Bill C-18 will work to crush smaller news content producers while putting the larger media outlets even more directly under the thumb of government control. The bill will force social media giants to pay approved media outlets for linking to news content. This clever and odious scheme forces the private market to pay the tab while the government controls who gets the funding. Media outlets that run afoul of the government could suddenly find their accreditation lost, along with their means of income. Content producers will be strongly incentivized to avoid publishing anything critical of the government.

In its role as a censoring body, the CRTC will take it upon itself to determine if a newsroom can “can show it’s a credible news organization.”

In the last year, the CBC has had to publish 36 corrections to their own news stories. Will the CRTC question the CBC’s credibility? I won’t hold my breath.
Scott Shortliffe, executive director of broadcasting policy with the CRTC, told Senators: “We would assess which online platforms the Online News Act would apply to and which news businesses are eligible to negotiate under the act.”

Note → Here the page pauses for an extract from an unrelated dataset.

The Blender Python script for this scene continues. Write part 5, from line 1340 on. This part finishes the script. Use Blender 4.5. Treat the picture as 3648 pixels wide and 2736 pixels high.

The Canadian government has empowered itself to determine what is or isn’t credible news, who will pay for the news, and who is allowed to see that news. Press freedom is being incrementally obliterated while most citizens don’t seem to realize it.

People and producers will find ways around the government censors. Virtual private networks (VPNs) provide a means to bypass controls, and broadcast technology always advances faster than the government can get a handle on it. People should never have to go out of their way to find information unfiltered by the government.

Eventually, the government censorship efforts will fail and collapse. They always do.

Canada’s democracy will be damaged, though, as the cyclical battle between authoritarians and empowered citizens plays itself out.

This is a battle that shouldn’t have to happen.